After the integral philosophical and cultural influences on the game (the fact that it had any was a cause for celebration in itself), much was made of the moral choices that would be presented to the player on arrival within Rapture. Essentially this boiled down to your choice of whether to "harvest" (read: murder) the little sisters for their Adam, or save them from their apparently benign co-existent relationship with the Big Daddies. You could usually decide to opt for neither and leave them to their own devices as they wandered the sub-aquatic halls, but both options resulted in rewards to power up your plasmids (gene-alterations that work in the same way as magic, basically).


On reading all of the preview articles, I got an impression that the idea of freedom of choice was rather more free than it actually turned out – on my first encounter with a (gene) splicer, bent over a baby carriage and sobbing, I thought that I might have the opportunity to talk with the character, to perhaps try and appeal to reason rather than violence. But the choice not to fight is never an option (unsurprisingly as your avatar sticks to the usual FPS convention of being mute).
The chance to decide whether to be 'good' or 'bad' has long been present in RPGs, with varying degrees of subtlety, and has been extant on console iterations of the genre for years, with the most widely-known examples being in the two Star Wars: Knights of the Old Republic games and in the first Fable on the Xbox.
Being presented as the 'crucial' moral choice of harvesting in Bioshock rather overstated the matter, especially as the consequences of being the good guy and foregoing the power ups gained through murder were rather mitigated by getting gifts of power ups for being so gosh darned nice.
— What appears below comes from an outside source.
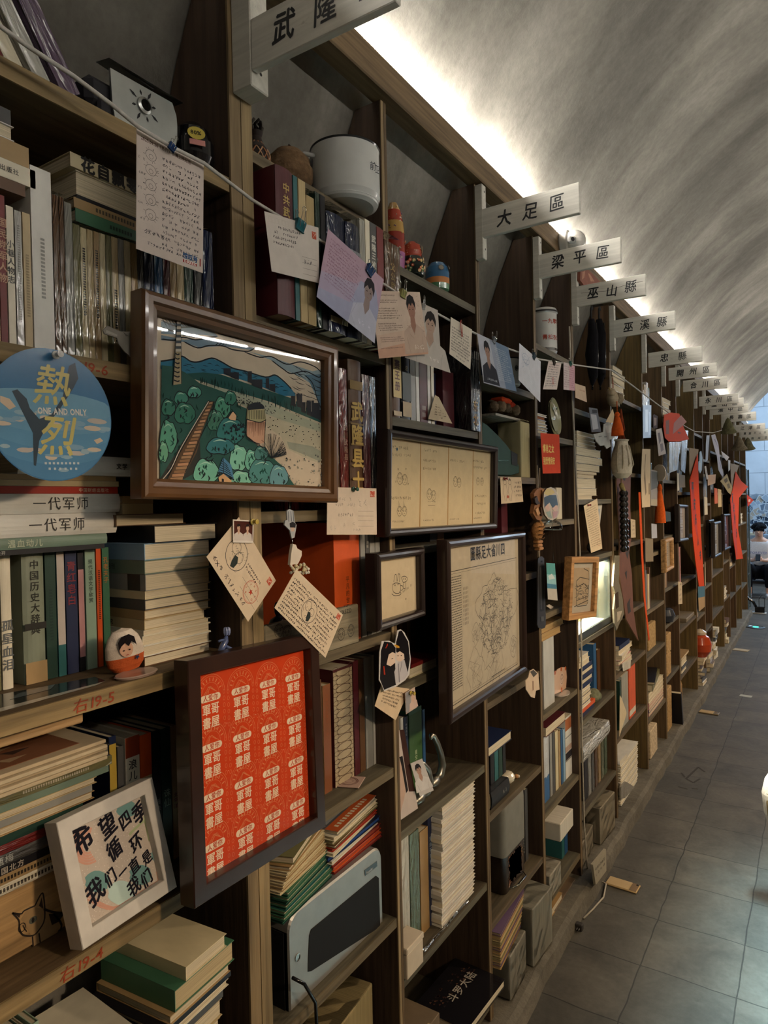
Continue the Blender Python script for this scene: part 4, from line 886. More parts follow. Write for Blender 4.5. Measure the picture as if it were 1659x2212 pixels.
# round film disc
def disc():
    c = (0.024,.5145,1.786); M = Matrix.Translation(c); r_ = .0868; f = flat(M); q = zm(f,0,480,2.963)
    m = MB('gloss','3f6f95'); m.prism(ell(0,0,r_,r_,64),-.002,0); n = .0001; rg = R(12); ins = lambda p: (p[0] * min(1,r_ * .985 / math.hypot(*p)),p[1] * min(1,r_ * .985 / math.hypot(*p)))
    # sky and cloud printing
    for k in range(7): v0 = -r_ + 2 * r_ * k / 7; poly(m,[ins(p) for p in ell(0,v0 * .5 - r_ * .2,r_ * 1.1,r_ * (.75 - k * .09),30)],n + k * 1e-5,['476f90','4a7699','4f7d9f','5685a6','5d8cab','6592ae','6b97b0'][k])
    n += .0002
    for k in range(60):
        u,v = rg.uniform(-r_,r_),rg.choice([rg.uniform(-r_,-r_ * .45),rg.uniform(-r_ * .25,r_ * .05)])
        if math.hypot(u,v) < r_ * .9: poly(m,[ins(p) for p in ell(u,v,rg.uniform(.004,.016),rg.uniform(.0015,.004),10)],n + k * 1e-6,rg.choice(['93a9b3','b5aaa0','8aa5b4','c4b3a0','7d9db2']))
    n += .0001
    for pts in ([(0,1150),(0,1110),(60,1130),(100,1180),(60,1200)],[(600,1395),(640,1380),(660,1400),(620,1420)]): poly(m,[ins(p) for p in q(*pts)],n,'c9b299')
    poly(m,[ins(p) for p in q((75,1080),(110,1070),(170,1130),(190,1190),(250,1260),(330,1230),(400,1120),(440,920),(480,900),(500,1000),(470,1060),(380,1200),(300,1300),(250,1400),(230,1560),(215,1555),(210,1350),(130,1190))],n,'3a4650'); n += .0001
    for s,u,v,sz in (('熱',200,1130,.052),('烈',235,1460,.052)):
        p = q((u,v))[0]; text(m,s,p[0],p[1],n,sz,'c0b26e',bold=.018,shear=.22,sz=1.08)
    p = q((240,1225))[0]; text(m,'ONE AND ONLY',p[0],p[1],n + .0001,.0115,'d9d2c6',bold=.03,rot=.06,sy=.74)
    for k in range(9): p = q((285 + 26 * k,1550))[0]; rect(m,p[0],p[0] + .003,p[1],p[1] + .003,n,'b9c2c4')
    for k in range(6): p = q((310 + 34 * k,1585))[0]; rect(m,p[0],p[0] + .003,p[1],p[1] + .003,n,'b9c2c4')
    solo('round_sign',m,'round blue sky-printed disc with gold brush characters, pinned to the shelf edge','sign',M=M)
    pin('c8c6c0',at(120,767,.030),'clear push pin holding the round blue disc')
def pin(col,p,label,x=.0):
    m = MB('gloss',col); T = Matrix.Rotation(math.pi / 2,4,'Y'); m.lathe([(.0005,-.012),(.0005,0),(.0055,0),(.0055,.002),(.003,.003),(.0025,.008),(.0045,.010),(.0045,.012),(.0001,.0125)],n=12,T=T)
    solo('push_pin',m,label,'push pin',loc=p)
disc()
pin('1d4538',at(763,1057,.032),'dark green push pin in the cream postcard under the painting'); pin('b7a04c',at(545,1127,.033),'brass push pin in the small square photo'); pin('b7a04c',at(887,1497,.023),'brass push pin in the small long-haired photo print')
pin('8a2f24',at(1271,1091,.015),'red push pin in the curling typed letter'); pin('8a2f24',at(1089,1034,.015),'red push pin in the torn cartoon sheet')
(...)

Regardless of the promises unfulfilled, Bioshock remains one of the high points in the evolution of the FPS since it began around seventeen years ago, standing alongside such greats as the Half Life series, mainly down to the attention to detail in creating an immersive world within which the well-honed point and shoot game mechanics could be enjoyed.
It will be interesting to see where they go with Bioshock 2 now that the ‘shock twist’ or Rapture’s story has been used and similar limited quandaries about freedom of choice and morality ultimately won’t have the same impact second time around. Making you the prototype Big Daddy smacks of the usual trend for sequels to have more and bigger bangs, but even if the new iteration follows the usual sequel formula it will still be refreshing to revisit Rapture after so many urban warzones, Normandy landings and bug hunts.